» DATA FOR THE TASK:
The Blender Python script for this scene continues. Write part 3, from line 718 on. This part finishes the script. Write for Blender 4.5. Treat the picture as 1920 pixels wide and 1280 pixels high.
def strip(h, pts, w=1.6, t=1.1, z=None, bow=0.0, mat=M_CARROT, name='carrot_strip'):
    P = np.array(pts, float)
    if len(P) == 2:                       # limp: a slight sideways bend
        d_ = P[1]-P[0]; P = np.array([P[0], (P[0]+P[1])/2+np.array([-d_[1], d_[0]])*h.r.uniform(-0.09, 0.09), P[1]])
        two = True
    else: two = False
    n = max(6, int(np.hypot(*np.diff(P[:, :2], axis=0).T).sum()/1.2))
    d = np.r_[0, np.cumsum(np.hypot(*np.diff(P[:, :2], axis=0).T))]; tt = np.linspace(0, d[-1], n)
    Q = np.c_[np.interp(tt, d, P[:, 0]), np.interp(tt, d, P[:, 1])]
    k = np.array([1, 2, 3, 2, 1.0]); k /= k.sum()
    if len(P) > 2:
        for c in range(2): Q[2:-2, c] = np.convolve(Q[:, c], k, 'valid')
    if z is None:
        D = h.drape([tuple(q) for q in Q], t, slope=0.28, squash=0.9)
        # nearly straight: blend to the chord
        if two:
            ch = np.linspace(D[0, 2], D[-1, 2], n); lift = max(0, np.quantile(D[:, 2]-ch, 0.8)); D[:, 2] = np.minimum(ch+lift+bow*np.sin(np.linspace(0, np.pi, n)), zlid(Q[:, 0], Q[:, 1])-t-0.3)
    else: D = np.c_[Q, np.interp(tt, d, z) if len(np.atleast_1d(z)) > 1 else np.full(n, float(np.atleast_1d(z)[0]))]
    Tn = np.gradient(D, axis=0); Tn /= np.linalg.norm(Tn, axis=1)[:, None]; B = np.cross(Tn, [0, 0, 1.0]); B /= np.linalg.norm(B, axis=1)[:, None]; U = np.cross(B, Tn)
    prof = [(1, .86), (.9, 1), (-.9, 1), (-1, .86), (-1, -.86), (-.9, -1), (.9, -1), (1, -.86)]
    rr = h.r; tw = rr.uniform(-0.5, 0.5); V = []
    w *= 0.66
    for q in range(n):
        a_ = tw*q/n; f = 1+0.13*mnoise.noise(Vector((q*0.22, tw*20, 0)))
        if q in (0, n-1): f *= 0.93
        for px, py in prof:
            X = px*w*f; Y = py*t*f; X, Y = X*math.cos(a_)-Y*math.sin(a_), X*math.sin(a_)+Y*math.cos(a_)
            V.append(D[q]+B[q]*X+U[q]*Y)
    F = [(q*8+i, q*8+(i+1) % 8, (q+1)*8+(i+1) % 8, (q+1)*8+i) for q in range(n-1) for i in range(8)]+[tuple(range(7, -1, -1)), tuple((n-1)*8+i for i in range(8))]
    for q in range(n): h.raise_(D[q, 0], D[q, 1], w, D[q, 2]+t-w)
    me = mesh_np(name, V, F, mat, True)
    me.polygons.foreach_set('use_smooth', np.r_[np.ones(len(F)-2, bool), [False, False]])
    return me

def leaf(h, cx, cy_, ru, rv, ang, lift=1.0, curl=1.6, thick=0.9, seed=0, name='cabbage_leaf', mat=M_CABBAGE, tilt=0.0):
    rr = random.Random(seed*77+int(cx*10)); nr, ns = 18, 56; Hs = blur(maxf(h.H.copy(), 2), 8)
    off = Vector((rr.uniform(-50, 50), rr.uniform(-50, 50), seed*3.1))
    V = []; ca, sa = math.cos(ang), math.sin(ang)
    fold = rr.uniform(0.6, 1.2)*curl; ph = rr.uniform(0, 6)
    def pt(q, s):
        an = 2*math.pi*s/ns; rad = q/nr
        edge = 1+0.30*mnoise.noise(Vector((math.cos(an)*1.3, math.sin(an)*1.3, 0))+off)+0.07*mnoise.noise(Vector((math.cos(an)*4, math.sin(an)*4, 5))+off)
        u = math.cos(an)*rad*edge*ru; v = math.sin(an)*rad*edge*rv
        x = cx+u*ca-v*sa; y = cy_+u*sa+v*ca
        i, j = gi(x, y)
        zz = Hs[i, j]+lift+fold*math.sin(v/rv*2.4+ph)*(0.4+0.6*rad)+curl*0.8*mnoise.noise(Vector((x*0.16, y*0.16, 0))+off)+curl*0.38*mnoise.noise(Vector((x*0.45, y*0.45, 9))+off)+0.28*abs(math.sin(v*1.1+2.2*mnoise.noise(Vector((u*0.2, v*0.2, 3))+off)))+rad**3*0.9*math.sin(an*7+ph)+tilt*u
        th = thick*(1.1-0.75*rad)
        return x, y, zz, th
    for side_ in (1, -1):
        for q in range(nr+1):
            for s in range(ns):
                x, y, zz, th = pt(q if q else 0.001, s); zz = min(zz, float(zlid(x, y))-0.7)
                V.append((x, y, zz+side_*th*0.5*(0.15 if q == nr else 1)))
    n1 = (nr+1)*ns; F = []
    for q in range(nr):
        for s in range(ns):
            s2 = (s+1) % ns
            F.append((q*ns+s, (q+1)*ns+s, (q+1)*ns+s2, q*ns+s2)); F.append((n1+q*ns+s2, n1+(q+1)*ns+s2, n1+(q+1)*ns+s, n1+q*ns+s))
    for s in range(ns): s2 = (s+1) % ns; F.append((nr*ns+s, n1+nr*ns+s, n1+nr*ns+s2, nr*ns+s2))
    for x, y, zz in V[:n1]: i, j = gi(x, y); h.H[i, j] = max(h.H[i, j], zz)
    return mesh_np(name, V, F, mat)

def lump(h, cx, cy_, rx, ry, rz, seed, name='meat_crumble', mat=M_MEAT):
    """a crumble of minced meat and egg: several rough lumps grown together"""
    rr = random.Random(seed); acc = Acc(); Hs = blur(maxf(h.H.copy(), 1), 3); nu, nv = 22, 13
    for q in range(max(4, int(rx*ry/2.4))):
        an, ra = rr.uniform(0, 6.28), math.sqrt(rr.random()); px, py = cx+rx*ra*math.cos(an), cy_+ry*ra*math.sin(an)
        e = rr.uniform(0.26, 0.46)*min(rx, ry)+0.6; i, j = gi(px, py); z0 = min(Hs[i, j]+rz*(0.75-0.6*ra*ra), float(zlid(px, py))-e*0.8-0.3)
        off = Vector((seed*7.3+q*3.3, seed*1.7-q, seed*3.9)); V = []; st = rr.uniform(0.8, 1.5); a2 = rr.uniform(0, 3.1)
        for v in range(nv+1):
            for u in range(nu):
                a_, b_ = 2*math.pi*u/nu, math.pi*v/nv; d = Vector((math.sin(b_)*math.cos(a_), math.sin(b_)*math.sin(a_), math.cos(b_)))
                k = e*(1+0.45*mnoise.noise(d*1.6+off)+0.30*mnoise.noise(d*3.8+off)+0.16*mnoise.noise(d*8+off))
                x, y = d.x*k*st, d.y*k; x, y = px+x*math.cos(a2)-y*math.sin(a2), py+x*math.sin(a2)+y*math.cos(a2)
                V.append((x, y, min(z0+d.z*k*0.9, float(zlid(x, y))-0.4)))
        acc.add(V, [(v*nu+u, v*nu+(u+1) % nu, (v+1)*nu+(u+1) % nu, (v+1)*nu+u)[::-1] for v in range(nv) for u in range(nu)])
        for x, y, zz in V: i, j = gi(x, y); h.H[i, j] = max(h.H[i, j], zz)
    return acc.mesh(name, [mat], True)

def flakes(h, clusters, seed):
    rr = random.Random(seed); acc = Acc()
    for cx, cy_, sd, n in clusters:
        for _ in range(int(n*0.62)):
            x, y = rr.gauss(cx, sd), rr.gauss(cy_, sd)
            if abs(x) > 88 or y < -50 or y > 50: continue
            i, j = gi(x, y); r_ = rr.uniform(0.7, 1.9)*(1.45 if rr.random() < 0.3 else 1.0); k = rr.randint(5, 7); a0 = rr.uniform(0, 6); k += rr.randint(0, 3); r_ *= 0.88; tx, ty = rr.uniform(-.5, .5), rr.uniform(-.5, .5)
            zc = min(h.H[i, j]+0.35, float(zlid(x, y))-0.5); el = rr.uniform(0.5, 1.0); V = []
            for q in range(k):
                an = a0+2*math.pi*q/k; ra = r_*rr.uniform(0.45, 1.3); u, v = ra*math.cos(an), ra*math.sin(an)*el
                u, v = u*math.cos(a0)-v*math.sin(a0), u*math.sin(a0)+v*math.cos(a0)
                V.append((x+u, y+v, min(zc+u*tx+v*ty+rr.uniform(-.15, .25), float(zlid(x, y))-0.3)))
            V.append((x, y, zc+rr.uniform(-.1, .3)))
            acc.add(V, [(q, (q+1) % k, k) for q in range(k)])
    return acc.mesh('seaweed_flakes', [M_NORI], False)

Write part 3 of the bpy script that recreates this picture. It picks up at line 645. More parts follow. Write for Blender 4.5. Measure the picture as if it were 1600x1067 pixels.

» PROBLEM TO WORK ON: In the entries above, find each line with the string "pixels" and copy it.

» SOLUTION:
The Blender Python script for this scene continues. Write part 3, from line 718 on. This part finishes the script. Write for Blender 4.5. Treat the picture as 1920 pixels wide and 1280 pixels high.
Write part 3 of the bpy script that recreates this picture. It picks up at line 645. More parts follow. Write for Blender 4.5. Measure the picture as if it were 1600x1067 pixels.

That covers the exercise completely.